Le contraddizioni in poesia tentano di annullare e, là dove sia possibile, rapportarsi all’Assoluto. Che fatica per il poeta confrontarsi con l’infinito. L’Io di fronte all’Assoluto è vulnerabile e influenzabile. Vulnerabile poiché non ha la forza di competere; influenzabile in quanto è pervaso di pregiudizi e di abitudini di esistenza. L’Io è debole. L’Assoluto è tutto. Pertanto, la sovraeccitazione poetica di confronto con esso non produce niente, anzi lo ridicolizza. Serve il bilanciamento tra realtà e Assoluto con immagini indimenticabili con pesi sonori di tonalità e sintattica in un gioco abile di contrappunti per non perdere il filo del discorso. I versi devono suonare efficacemente, sottraendoli al canone poetico desueto, Gli inutili automatismi di aggettivi registrano un’esuberanza ritmica. Il verso è il fioretto del poeta. La sciabola è lo strumento dei romanzieri. La strofa è la costruzione geometrica perfetta del significante. La rima è il punto debole, che a prima vista pare dare sonorità, invero incide sull’autorevolezza delle parole, in cui l’armonia si dà orchestra di tamburi.

Il poeta raccoglie le astrazioni e le collega alle cose della quotidianità, ai dettagli domestici, alle cose poco osservate e studiate che invece nascondono significati da estrapolare.
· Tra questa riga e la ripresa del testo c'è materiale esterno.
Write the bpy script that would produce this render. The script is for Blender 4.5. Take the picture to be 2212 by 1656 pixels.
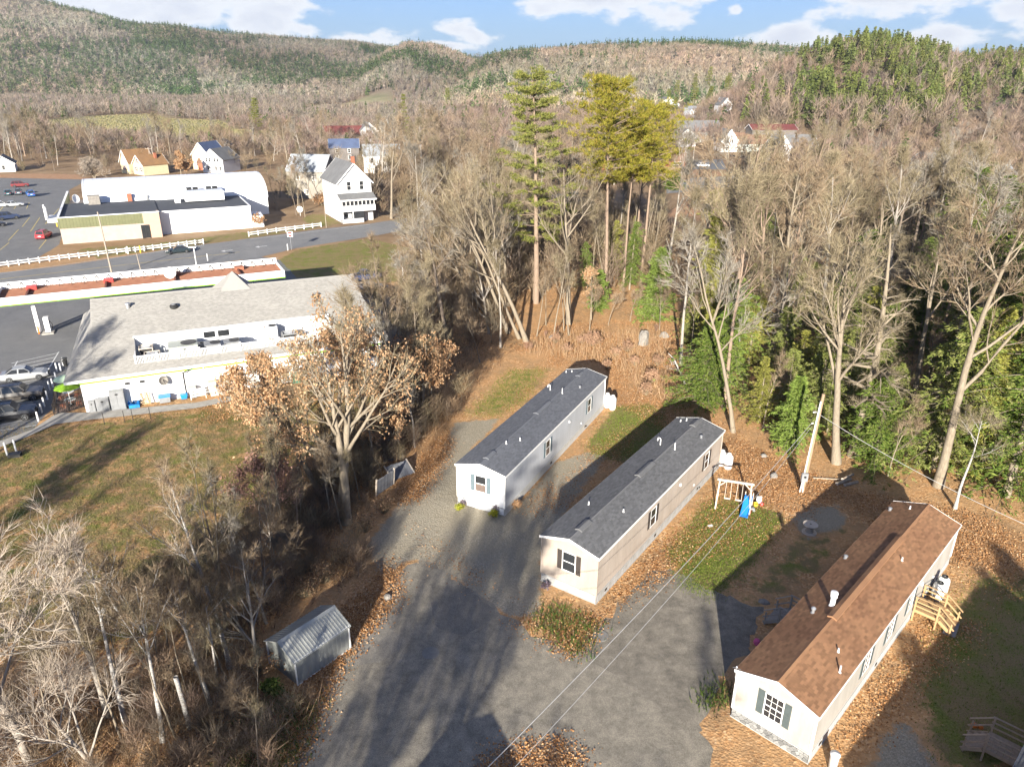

Le astrazioni più ardue del poeta elevano la poesia dal caotico, dall’atmosfera grigia delle consuetudini. Il paesaggio ventoso e inodore, le albe tristi che potrebbero far risorgere il mondo, il dolore, il sacrificio, non sono spazi del luogo ma spazi dell’interiorità che emergono nelle loro autenticità allorquando il poeta si contraddice e si manifesta non dentro le logiche, ma fuori e dentro, in un contesto di parole scelte minuziosamente.

La poesia, per Vittorio Sereni, si rinnova a ogni primavera, poiché è mossa da una forza, da una necessità straordinariamente vitale. Necessaria? Sì, perché non parla della vita come fan tutti,  parla della vita in un certo modo. I poeti parlano della realtà tutta, a modo loro, ed è questo loro modo di ‘parlare’ che li distingue, li salvifica dall’ovvietà, là dove la banalità appartiene a tutti – e tutti se ne approfittano per accomodarsi alla menzogna. Il Poeta fa i nomi delle cose e degli uomini. Non tralascia nulla. Il poeta non scrive soltanto perché ha qualcosa da dire, si pone invece in una dimensione di particolare auto-consapevolezza, una necessità verticale di dialogo del presente e della lingua con sé stesso, che fa del semplice ‘dire’ della gente un ‘latro dire’. In questo discorso poetico la poesia acquisisce tempo, spazio, respiro, immagini che non si esauriscano in sé stesse o nella circostanza particolare, ma si risolvano piuttosto in domanda, giacché la vita è un continuo rincorrere di domande che rimandano ai libri della storia, alla vita degli uomini, alle cose utili e inutili, alle contraddizioni, in un linguaggio per dire ‘altro’. La poesia alla mescolanza delle parole e dei concetti e dell’amalgama preferisce il taglio secco, non per un mero candore narrativo, bensì per un incessante desiderio di tagliare per ricucire e continuare a tenere in fuoco la domanda dell’esistenza e la ragione di cosa ci induce a resistere, a continuare a sorridere ma anche a piangere.

La poesia è una cosa seria, talmente seria che sfugge a qualsivoglia logica e ripensamento umano. I poeti sono troppi e i versi vivono in miseria, troppo buonismo critico rovina e innalza archi di squallidi trionfi. Ogni vita è un punto di vista sull’universo. Ogni individuo è un punto di vista essenziale. Il poeta di oggi farebbe bene a considerare l’uomo e le circostanze che lo circondano, intendendosi per circostanza tutto ciò che è intorno, e si evolve, ed esige una nostra presa di posizione.